WHAT TO WORK ON: The entire listing is to be repeated verbatim.

COLLECTED MATERIAL:
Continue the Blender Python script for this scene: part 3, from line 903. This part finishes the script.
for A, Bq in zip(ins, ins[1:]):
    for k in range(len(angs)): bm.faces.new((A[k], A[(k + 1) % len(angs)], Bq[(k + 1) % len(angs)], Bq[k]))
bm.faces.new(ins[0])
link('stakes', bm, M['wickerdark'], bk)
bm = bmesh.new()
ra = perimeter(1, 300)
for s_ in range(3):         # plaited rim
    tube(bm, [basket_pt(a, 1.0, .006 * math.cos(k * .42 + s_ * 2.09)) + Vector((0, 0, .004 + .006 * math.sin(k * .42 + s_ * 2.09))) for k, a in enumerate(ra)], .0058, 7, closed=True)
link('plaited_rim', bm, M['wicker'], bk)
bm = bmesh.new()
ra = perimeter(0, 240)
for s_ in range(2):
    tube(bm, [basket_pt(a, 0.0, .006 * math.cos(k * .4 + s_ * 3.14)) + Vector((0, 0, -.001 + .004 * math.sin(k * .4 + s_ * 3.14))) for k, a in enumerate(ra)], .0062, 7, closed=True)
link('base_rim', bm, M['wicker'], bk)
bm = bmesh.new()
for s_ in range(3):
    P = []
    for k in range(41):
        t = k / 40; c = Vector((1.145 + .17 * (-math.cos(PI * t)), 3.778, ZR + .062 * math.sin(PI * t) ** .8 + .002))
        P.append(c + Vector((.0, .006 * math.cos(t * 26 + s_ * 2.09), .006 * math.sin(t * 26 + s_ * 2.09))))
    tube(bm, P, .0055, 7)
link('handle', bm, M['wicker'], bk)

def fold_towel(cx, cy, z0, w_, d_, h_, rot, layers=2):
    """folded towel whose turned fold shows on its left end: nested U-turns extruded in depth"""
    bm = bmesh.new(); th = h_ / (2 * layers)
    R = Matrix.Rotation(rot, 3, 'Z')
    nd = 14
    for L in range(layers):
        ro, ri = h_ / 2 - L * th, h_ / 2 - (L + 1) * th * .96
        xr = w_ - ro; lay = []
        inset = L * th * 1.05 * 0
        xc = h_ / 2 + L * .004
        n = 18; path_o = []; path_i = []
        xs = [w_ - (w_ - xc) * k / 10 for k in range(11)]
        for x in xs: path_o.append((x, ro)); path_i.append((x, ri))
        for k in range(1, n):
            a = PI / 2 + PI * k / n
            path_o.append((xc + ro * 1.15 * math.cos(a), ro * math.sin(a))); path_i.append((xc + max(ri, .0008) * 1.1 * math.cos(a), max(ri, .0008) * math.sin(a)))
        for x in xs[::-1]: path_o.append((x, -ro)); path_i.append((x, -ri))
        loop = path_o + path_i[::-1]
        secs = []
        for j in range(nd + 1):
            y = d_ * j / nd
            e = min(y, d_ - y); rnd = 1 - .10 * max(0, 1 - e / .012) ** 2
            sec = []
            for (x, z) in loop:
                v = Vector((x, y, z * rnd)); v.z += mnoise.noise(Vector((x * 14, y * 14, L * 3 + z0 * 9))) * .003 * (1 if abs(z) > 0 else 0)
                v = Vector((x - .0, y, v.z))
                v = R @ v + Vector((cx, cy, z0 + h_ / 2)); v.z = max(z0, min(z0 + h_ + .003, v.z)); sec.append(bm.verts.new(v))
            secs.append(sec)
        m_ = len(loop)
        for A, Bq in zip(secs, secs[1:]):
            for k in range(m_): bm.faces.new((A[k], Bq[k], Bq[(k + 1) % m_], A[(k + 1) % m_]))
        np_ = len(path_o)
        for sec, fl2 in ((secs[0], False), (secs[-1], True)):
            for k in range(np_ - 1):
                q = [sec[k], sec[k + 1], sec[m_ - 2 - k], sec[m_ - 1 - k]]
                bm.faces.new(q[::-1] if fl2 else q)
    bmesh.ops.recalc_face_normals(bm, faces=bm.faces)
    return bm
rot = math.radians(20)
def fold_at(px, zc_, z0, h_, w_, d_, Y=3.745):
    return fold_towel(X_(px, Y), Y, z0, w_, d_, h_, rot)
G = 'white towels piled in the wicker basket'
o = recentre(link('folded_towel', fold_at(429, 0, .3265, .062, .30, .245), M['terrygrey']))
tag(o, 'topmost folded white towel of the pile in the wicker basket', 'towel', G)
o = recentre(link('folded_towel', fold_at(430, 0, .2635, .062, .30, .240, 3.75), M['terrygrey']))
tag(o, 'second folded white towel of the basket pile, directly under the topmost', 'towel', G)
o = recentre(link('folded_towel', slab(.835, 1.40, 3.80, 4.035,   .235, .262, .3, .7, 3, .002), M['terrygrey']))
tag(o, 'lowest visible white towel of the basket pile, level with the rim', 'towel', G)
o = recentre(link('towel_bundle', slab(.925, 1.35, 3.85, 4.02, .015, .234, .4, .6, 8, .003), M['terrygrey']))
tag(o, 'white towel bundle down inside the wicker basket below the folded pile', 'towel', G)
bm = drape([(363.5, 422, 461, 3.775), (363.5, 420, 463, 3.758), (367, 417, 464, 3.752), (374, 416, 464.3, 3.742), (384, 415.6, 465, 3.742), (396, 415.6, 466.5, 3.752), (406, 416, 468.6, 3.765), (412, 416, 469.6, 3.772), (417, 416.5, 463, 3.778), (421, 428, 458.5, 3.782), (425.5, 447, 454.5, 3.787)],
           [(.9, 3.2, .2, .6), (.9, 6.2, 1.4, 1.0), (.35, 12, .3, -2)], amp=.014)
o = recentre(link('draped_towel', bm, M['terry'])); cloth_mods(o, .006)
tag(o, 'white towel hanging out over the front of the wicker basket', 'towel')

ANSWER IN FULL:
Continue the Blender Python script for this scene: part 3, from line 903. This part finishes the script.
for A, Bq in zip(ins, ins[1:]):
    for k in range(len(angs)): bm.faces.new((A[k], A[(k + 1) % len(angs)], Bq[(k + 1) % len(angs)], Bq[k]))
bm.faces.new(ins[0])
link('stakes', bm, M['wickerdark'], bk)
bm = bmesh.new()
ra = perimeter(1, 300)
for s_ in range(3):         # plaited rim
    tube(bm, [basket_pt(a, 1.0, .006 * math.cos(k * .42 + s_ * 2.09)) + Vector((0, 0, .004 + .006 * math.sin(k * .42 + s_ * 2.09))) for k, a in enumerate(ra)], .0058, 7, closed=True)
link('plaited_rim', bm, M['wicker'], bk)
bm = bmesh.new()
ra = perimeter(0, 240)
for s_ in range(2):
    tube(bm, [basket_pt(a, 0.0, .006 * math.cos(k * .4 + s_ * 3.14)) + Vector((0, 0, -.001 + .004 * math.sin(k * .4 + s_ * 3.14))) for k, a in enumerate(ra)], .0062, 7, closed=True)
link('base_rim', bm, M['wicker'], bk)
bm = bmesh.new()
for s_ in range(3):
    P = []
    for k in range(41):
        t = k / 40; c = Vector((1.145 + .17 * (-math.cos(PI * t)), 3.778, ZR + .062 * math.sin(PI * t) ** .8 + .002))
        P.append(c + Vector((.0, .006 * math.cos(t * 26 + s_ * 2.09), .006 * math.sin(t * 26 + s_ * 2.09))))
    tube(bm, P, .0055, 7)
link('handle', bm, M['wicker'], bk)

def fold_towel(cx, cy, z0, w_, d_, h_, rot, layers=2):
    """folded towel whose turned fold shows on its left end: nested U-turns extruded in depth"""
    bm = bmesh.new(); th = h_ / (2 * layers)
    R = Matrix.Rotation(rot, 3, 'Z')
    nd = 14
    for L in range(layers):
        ro, ri = h_ / 2 - L * th, h_ / 2 - (L + 1) * th * .96
        xr = w_ - ro; lay = []
        inset = L * th * 1.05 * 0
        xc = h_ / 2 + L * .004
        n = 18; path_o = []; path_i = []
        xs = [w_ - (w_ - xc) * k / 10 for k in range(11)]
        for x in xs: path_o.append((x, ro)); path_i.append((x, ri))
        for k in range(1, n):
            a = PI / 2 + PI * k / n
            path_o.append((xc + ro * 1.15 * math.cos(a), ro * math.sin(a))); path_i.append((xc + max(ri, .0008) * 1.1 * math.cos(a), max(ri, .0008) * math.sin(a)))
        for x in xs[::-1]: path_o.append((x, -ro)); path_i.append((x, -ri))
        loop = path_o + path_i[::-1]
        secs = []
        for j in range(nd + 1):
            y = d_ * j / nd
            e = min(y, d_ - y); rnd = 1 - .10 * max(0, 1 - e / .012) ** 2
            sec = []
            for (x, z) in loop:
                v = Vector((x, y, z * rnd)); v.z += mnoise.noise(Vector((x * 14, y * 14, L * 3 + z0 * 9))) * .003 * (1 if abs(z) > 0 else 0)
                v = Vector((x - .0, y, v.z))
                v = R @ v + Vector((cx, cy, z0 + h_ / 2)); v.z = max(z0, min(z0 + h_ + .003, v.z)); sec.append(bm.verts.new(v))
            secs.append(sec)
        m_ = len(loop)
        for A, Bq in zip(secs, secs[1:]):
            for k in range(m_): bm.faces.new((A[k], Bq[k], Bq[(k + 1) % m_], A[(k + 1) % m_]))
        np_ = len(path_o)
        for sec, fl2 in ((secs[0], False), (secs[-1], True)):
            for k in range(np_ - 1):
                q = [sec[k], sec[k + 1], sec[m_ - 2 - k], sec[m_ - 1 - k]]
                bm.faces.new(q[::-1] if fl2 else q)
    bmesh.ops.recalc_face_normals(bm, faces=bm.faces)
    return bm
rot = math.radians(20)
def fold_at(px, zc_, z0, h_, w_, d_, Y=3.745):
    return fold_towel(X_(px, Y), Y, z0, w_, d_, h_, rot)
G = 'white towels piled in the wicker basket'
o = recentre(link('folded_towel', fold_at(429, 0, .3265, .062, .30, .245), M['terrygrey']))
tag(o, 'topmost folded white towel of the pile in the wicker basket', 'towel', G)
o = recentre(link('folded_towel', fold_at(430, 0, .2635, .062, .30, .240, 3.75), M['terrygrey']))
tag(o, 'second folded white towel of the basket pile, directly under the topmost', 'towel', G)
o = recentre(link('folded_towel', slab(.835, 1.40, 3.80, 4.035,   .235, .262, .3, .7, 3, .002), M['terrygrey']))
tag(o, 'lowest visible white towel of the basket pile, level with the rim', 'towel', G)
o = recentre(link('towel_bundle', slab(.925, 1.35, 3.85, 4.02, .015, .234, .4, .6, 8, .003), M['terrygrey']))
tag(o, 'white towel bundle down inside the wicker basket below the folded pile', 'towel', G)
bm = drape([(363.5, 422, 461, 3.775), (363.5, 420, 463, 3.758), (367, 417, 464, 3.752), (374, 416, 464.3, 3.742), (384, 415.6, 465, 3.742), (396, 415.6, 466.5, 3.752), (406, 416, 468.6, 3.765), (412, 416, 469.6, 3.772), (417, 416.5, 463, 3.778), (421, 428, 458.5, 3.782), (425.5, 447, 454.5, 3.787)],
           [(.9, 3.2, .2, .6), (.9, 6.2, 1.4, 1.0), (.35, 12, .3, -2)], amp=.014)
o = recentre(link('draped_towel', bm, M['terry'])); cloth_mods(o, .006)
tag(o, 'white towel hanging out over the front of the wicker basket', 'towel')